Blaming religion for the attacks in Paris, Beirut and Bagdad plays straight into the hands of ISIS.
Rather than identifying the group as the gang of thugs they are, when members of our media and politicians label ISIS attacks as religious, it misattributes to their actions a well-conceived moral frame, rooted in scriptures and anchored in tradition. If we believe they have these—which they do not—we give them more “religious” power than they deserve.
This oversimplification also masks the hard truth that this violence stems from problems much deeper and broader than any particular religion or ideology. Its myriad political and social sources must be analyzed if we seek to stem the violence.
The fact of the matter is that the vast majority of ISIS fighters are not particularly religious. Many have never read the Koran and can cite only a few verses pounded into their heads in training camps. The practices they champion and the political vision they promote looks more like an HBO apocalyptic fiction-series or a video game than it does the theology that grounds the faith of 1.6 billion peace-loving Muslims. This is absolutely intentional.
The self-declared leader of ISIS, Abu Bakr al-Baghdadi, uses apocalyptic Islamic language to attract marginalized youth from around the world, including the U.S., Canada, Brittan, and France. The vast majority of Muslims recognize that his claims to religious authority are a farce. The young men and women I recently met on a trip to Iran felt the same way.
The leaders of ISIS would like nothing better than to lay claim to the authority of the Islamic tradition. When our politicians and talking heads reinforce a false perception of religious depth, we bolster the very narrative ISIS relies on. And we create easy, false enemies with far more power and coherence of vision, who look nothing like the real foes whose violence we seek to stem.
Moreover, when a movement is called “religiously extreme,” it immediately suggests that what’s at stake is a cosmic battle between cosmically vast religions, between Gods, if you will. Nothing gets fear flowing faster in our cultural veins than this, causing us to begin fighting a fantasy enemy rather than a real, threatening opponent. Again, this is absolutely intentional.

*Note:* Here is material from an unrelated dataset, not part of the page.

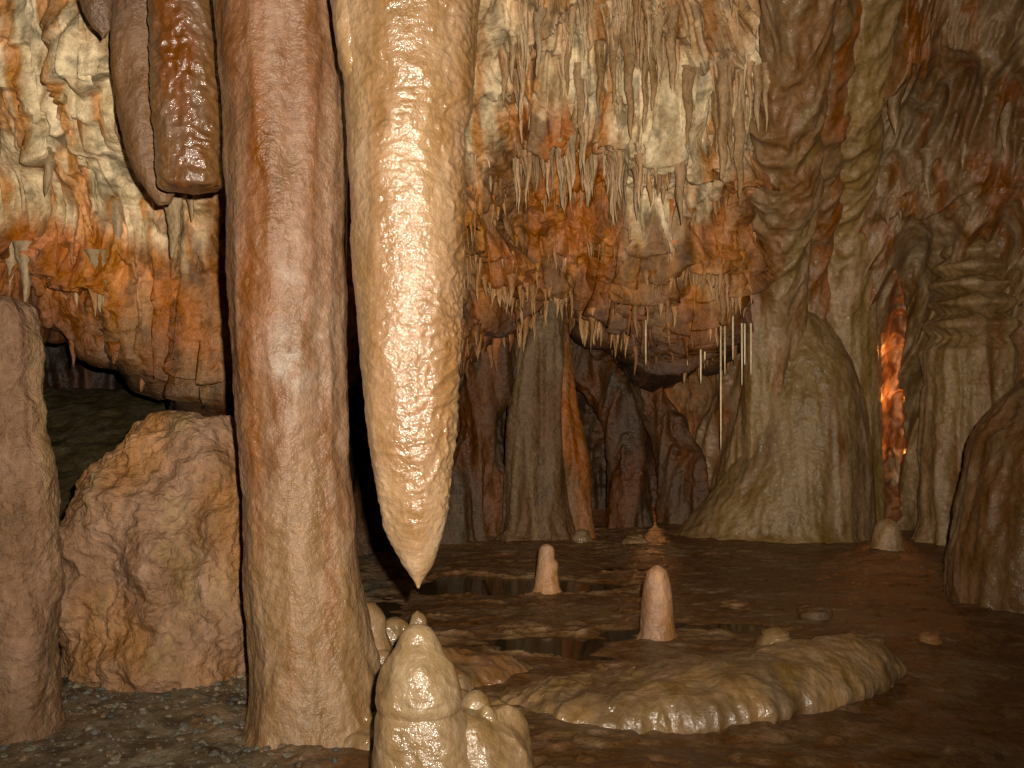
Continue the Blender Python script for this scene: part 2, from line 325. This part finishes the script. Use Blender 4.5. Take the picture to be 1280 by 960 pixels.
# ------------------------------------------------------------ speleothem surface recipes
def d_smooth(a=1.0, sx=1.0):
    return lambda p: a*(.035*N(p, (3*sx, 3*sx, .6), 5)+.014*ridge(p, (5*sx, 5*sx, .6), 7)+.010*N(p, (7, 7, 4), 9)+.004*ridge(p, (13, 13, 10), 11)+.002*fbm(p, (30, 30, 26), 2, 12))
def d_main(p):
    flute = .024*ridge(p, (4.2, 4.2, .3), 3)+.018*N(p, (2.5, 2.5, .7), 4)+.010*N(p, (8, 8, 5), 44)
    q = p+.04*N(p, (4, 4, 4), 8)[..., None]
    rip = .0068*ridge(q, (13, 13, 18), 21)+.0042*ridge(q, (25, 25, 34), 23)+.002*N(q, (50, 50, 60), 25)
    rip = rip*(.4+.8*ss(-.3, .4, N(p, (2, 2, 1.5), 30)))
    return flute+rip+.02*ss(2.60, 2.70, p[..., 2]+.5*(p[..., 0]+.5)+.05*N(p, (6, 6, 2), 3))
def c_mix(a, b, c3=None, sz=.8, s=2.0, off=0):
    def f(V, d):
        n = fbm(V, (s, s, sz), 4, 200+off); c = mixc(a, b, ss(-.3, .4, n))
        if c3 is not None: c = mixc(c, c3, ss(.15, .6, fbm(V, (s*1.7, s*1.7, sz*1.2), 4, 222+off)))
        return c
    return f
STAL = np.array((.385, .245, .132))
pf = [(5.3, -.40, 3.84, .30), (3.12, -.399, 3.84, .247), (2.94, -.402, 3.84, .236), (2.76, -.393, 3.84, .222), (2.49, -.393, 3.84, .216), (2.19, -.39, 3.84, .21), (1.89, -.39, 3.84, .2), (1.68, -.39, 3.84, .189), (1.44, -.387, 3.84, .174), (1.26, -.3825, 3.84, .152), (1.08, -.375, 3.84, .126), (.96, -.3675, 3.84, .107), (.87, -.357, 3.84, .078), (.81, -.351, 3.84, .047), (.774, -.352, 3.84, .018), (.735, -.351, 3.84, .004)]
pf = [(a, b_, c_, r-.010 if r > .05 else r, (r-.010)*.9 if r > .05 else r) for a, b_, c_, r in pf]
def cm(V, d):
    n = fbm(V, (2.6, 2.6, .6), 4, 210); c = mixc(STAL, STAL*np.array((.74, .64, .54)), ss(-.25, .45, n)); return mixc(c, TAN*.6, ss(2.3, 3.3, V[..., 2]+.3*n)*.5)
ms = bpy.data.objects.new('giant_stalactite', None); bpy.context.collection.objects.link(ms)
column('shaft', pf, d_main, cm, M_wet, 420, 1300, ms, 4)
tube('side_lobe', [(-.60, 3.80, 3.9, .09, .09), (-.59, 3.78, 3.2, .075, .075), (-.585, 3.77, 2.9, .07, .07), (-.575, 3.76, 2.72, .05, .05), (-.565, 3.78, 2.6, .015, .015)], d_smooth(.7), cm, M_wet, 100, 200, ms)

# left column
pf = [(5.3, -1.1, 4.48, .30), (3.39, -1.04, 4.48, .25), (3.18, -1.032, 4.48, .2555), (2.655, -1.011, 4.48, .2555), (2.13, -1.006, 4.48, .254), (1.605, -.98, 4.48, .238), (1.08, -.945, 4.48, .2275), (.73, -.924, 4.48, .231), (.38, -.896, 4.48, .2485), (.135, -.863, 4.48, .275), (0, -.854, 4.48, .30), (-.1, -.85, 4.48, .36)]
pf = [(a, b_, c_, r-.01, r-.01) for a, b_, c_, r in pf]
def cc(V, d):
    n = fbm(V, (3, 3, .6), 5, 240); c = mixc(PNK*.82, PNK*np.array((.62, .48, .38)), ss(-.25, .35, n))
    c = mixc(c, TAN*.66, ss(1.3, .3, V[..., 2]+.5*n)*.75)
    c = mixc(c, np.array((.38, .30, .23)), np.exp(-((V[..., 0]+.93)/.12)**2-((V[..., 2]-1.66+.5*N(V, (5, 5, 5), 3))/.15)**2)*ss(4.6, 4.4, V[..., 1])*ss(-.5, .2, fbm(V, (11, 11, 11), 3, 9))*.9)
    c = mixc(c, GRY*.9, ss(.25, .7, fbm(V, (5, 5, 3), 4, 260))*.3)
    return mixc(c, RUST*.5, ss(.15, .55, fbm(V, (4, 4, .35), 3, 250))*.6)
column('limestone_column', pf, lambda p: 1.0*d_smooth(1.0)(p)+.012*ridge(p, (7, 7, .5), 90)+.011*fbm(p, (6, 6, 3.5), 3, 91), cc, M_col, 360, 1200)
tube('slender_column', [(-.98, 5.4, 5.2, .10, .10), (-.94, 5.4, 3.5, .09, .09), (-.93, 5.4, 2.6, .06, .06), (-.925, 5.4, 1.6, .05, .05), (-.93, 5.4, .8, .07, .07), (-.93, 5.4, -.1, .10, .10)], d_smooth(.7), c_mix(TAN*.6, PALE*.6), M_wet, 80, 400)
bs = [(5.3, -1.66, 5.12, .17, .17), (3.4, -1.66, 5.12, .142, .142), (2.9, -1.63, 5.12, .15, .15), (2.60, -1.61, 5.12, .15, .15), (2.50, -1.60, 5.12, .148, .148), (2.482, -1.60, 5.12, .138, .138), (2.474, -1.60, 5.12, .07, .07), (2.470, -1.60, 5.12, .002, .002)]
column('broken_stalactite', bs, lambda p: .9*d_smooth(1, 1.3)(p)+.010*ridge(p, (12, 12, 14), 3)+.006*fbm(p, (22, 22, 22), 2, 4), c_mix(BRN*.85, PNK*.55, RUST*.4), M_wet, 220, 900, None, 1)
tube('draped_stalactite', [(-2.1, 5.5, 5.2, .14, .08), (-2.03, 5.5, 3.6, .13, .06), (-2.0, 5.5, 3.2, .13, .055), (-1.93, 5.5, 2.8, .10, .05), (-1.89, 5.5, 2.6, .06, .04), (-1.87, 5.5, 2.48, .005, .005)], lambda p: 1.3*d_smooth(1, 1.6)(p)+.02*ridge(p, (6, 6, .5), 77), c_mix(BRN*.8, PNK*.55), M_col)
tube('draped_stalactite', [(-2.2, 5.3, 5.2, .10, .08), (-2.14, 5.3, 3.9, .10, .05), (-2.13, 5.3, 3.45, .08, .05), (-2.12, 5.3, 3.28, .005, .005)], lambda p: 1.3*d_smooth(1, 1.6)(p), c_mix(BRN*.9, PNK*.5), M_col)

# left edge pillar
pf = [(1.88, -2.20, 4.4, .01, .01), (1.865, -2.20, 4.4, .09, .09), (1.82, -2.2, 4.4, .135, .14), (1.70, -2.19, 4.4, .15, .16), (1.3, -2.19, 4.4, .165, .17), (1.2, -2.18, 4.4, .19, .18), (.9, -2.18, 4.4, .21, .19), (.6, -2.18, 4.4, .20, .19), (.2, -2.19, 4.4, .19, .19), (-.1, -2.19, 4.4, .20, .2)]
column('broken_pillar', pf, lambda p: 1.3*d_smooth(1)(p)+.016*fbm(p, (6, 6, 6), 4, 4)+.02*ridge(p, (5, 5, 1.5), 6), c_mix(PNK*.6, PNK*.85, TAN*.5), M_bould, 240, 500, None, 2)
# boulder
pf = [(1.35, -1.83, 5.5, .02, .02), (1.32, -1.83, 5.5, .12, .1), (1.2, -1.82, 5.5, .26, .22), (1.0, -1.84, 5.5, .37, .32), (.66, -1.856, 5.5, .48, .42), (.35, -1.86, 5.5, .51, .46), (.1, -1.84, 5.5, .50, .46), (-.2, -1.82, 5.5, .50, .46)]
def bd(p):
    return .12*N(p, (2.2, 2.2, 2.0), 5)*ss(-.1, .5, p[..., 2])+.05*ridge(p, (3.1, 3.1, 2.4), 9)+.05*fbm(p, (5, 5, 5), 5, 3)+.012*ridge(p, (12, 12, 12), 61)
column('boulder', pf, bd, c_mix(PNK*.78, np.array((.28, .14, .058)), TAN*.6, 1.5), M_bould, 340, 460, None, 3)

# column foot flowstone lumps
ft = bpy.data.objects.new('flowstone_mound', None); bpy.context.collection.objects.link(ft)
cl = c_mix(TAN*.6, PALE*.6, OLV*.8)
for i, (x, y, h, r) in enumerate([(-.68, 4.72, .50, .11), (-.62, 4.66, .30, .13), (-.58, 5.1, .34, .12), (-.46, 5.0, .22, .12), (-.70, 4.5, .22, .15), (-.57, 4.42, .11, .15), (-.52, 5.6, .26, .07), (-.40, 4.8, .10, .12), (-.3, 5.1, .08, .1)]):
    column('lump_%d' % (i+1), [(h, x, y, .004, .004), (h*.97, x, y, r*.3, r*.3), (h*.85, x, y, r*.6, r*.6), (h*.5, x, y, r*.9, r*.9), (0, x, y, r*1.4, r*1.4), (-.08, x, y, r*1.6, r*1.6)], lambda p: d_smooth(1.5, 1.6)(p)+.012*fbm(p, (9, 9, 9), 2, 5), cl, M_wet, 120, 150, ft, 3)
tube('apron', [(-.75, 5.2, .03, .02, .02), (-.5, 5.2, .02, .2, .10), (-.3, 5.28, .01, .26, .08), (-.08, 5.36, .0, .2, .06), (0.1, 5.42, -.02, .02, .02)], lambda p: d_smooth(1.0, 1.6)(p)+.02*fbm(p, (6, 6, 6), 3, 5), c_mix(TAN*.45, BRN*.8, OLV*.7), M_wet, 120, 200, ft)

# front stalagmite
fs = bpy.data.objects.new('stalagmite', None); bpy.context.collection.objects.link(fs)
cs = c_mix(TAN*.66, PALE*.64, OLV*1.0, 1.2)
pf = [(.668, -.325, 3.55, .006), (.662, -.325, 3.55, .03), (.64, -.326, 3.55, .052), (.604, -.327, 3.55, .070), (.52, -.328, 3.55, .108), (.46, -.324, 3.55, .127), (.408, -.319, 3.55, .134), (.375, -.318, 3.55, .124), (.34, -.315, 3.55, .142), (.2, -.30, 3.55, .17), (-.05, -.29, 3.55, .2)]
dd = lambda p: .8*d_smooth(1, 1.5)(p)+.004*ridge(p, (14, 14, 20), 3)+.012*N(p, (9, 9, 7), 6)
column('cone', [(a, b_, c_, r, r) for a, b_, c_, r in pf], dd, cs, M_wet, 260, 420, fs, 2)
pf = [(.355, -.19, 3.66, .01), (.35, -.19, 3.66, .08), (.33, -.19, 3.66, .16), (.27, -.195, 3.66, .225), (.2, -.20, 3.65, .26), (.08, -.20, 3.64, .29), (-.08, -.2, 3.62, .36)]
column('base', [(a, b_, c_, r, r*.8) for a, b_, c_, r in pf], lambda p: 1.3*d_smooth(1, 1.8)(p)+.02*N(p, (6, 6, 5), 6), cs, M_wet, 300, 300, fs, 4)
for i, (x, y, h, r) in enumerate([(-.13, 3.68, .40, .045), (-.05, 3.7, .36, .045), (-.09, 3.6, .37, .035)]):
    column('nub_%d' % (i+1), [(h, x, y, .003, .003), (h-.008, x, y, r*.5, r*.5), (h-.03, x, y, r, r), (h-.12, x, y, r*1.8, r*1.8)], d_smooth(.5, 2), cs, M_wet, 70, 60, fs, 1)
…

Our politicians require a catastrophic, evil enemy to rally against, and our media requires violent dramas to attract viewers. This caricatured account not only distorts reality, it gives ISIS the weight and authority it wants and needs. As such, these false depictions are not only morally deplorable, they present a substantive threat to our national security.
As president of the largest organization of religious scholars in the country, and president of Union Theological Seminary, I think about “religion” every minute of every day. It seems that when terrorist acts are done by Christian, white and domestic people, we demand deeper causes. We seek complex answers that include analysis of racial identities, gender-constructions, class dynamics, mental health conditions, the availability of guns, the political nature of the targets and the character of our family structures.
Many mosques and Muslim organizations throughout this country have released strong statements condemning ISIS and their most recent attacks throughout the world. Why are many more interested in false enemies than the truth about our neighbors and friends?
As Christians, Buddhists, Hindus, Jews, and people of all faith traditions or no faith tradition, we need to follow the lead of our Muslim brothers and sisters in not only condemning these attacks, but also reimagining what it means to be a religious community in the face of superficially “religious” terrorism.
We must choose between strengthening the bonds of trust between diverse communities and fanning the flames of hatred that will destroy us. We all have it in us to choose the former. We have it in us to create expansive, global communities where violence is unimaginable, poverty is crushed, and all humans can flourish to their greatest potentials.
In these moments of shared pain and fear, we are all called to find our connection and commonality—not to seek false and fleeting security by creating a “them” to separate from our “us.” There is not a single religious tradition that does not point us to a source of power of grace and peace far greater, wider, and deeper than any suicide bomber’s vest or any loudmouthed Islamaphobe’s bullhorn.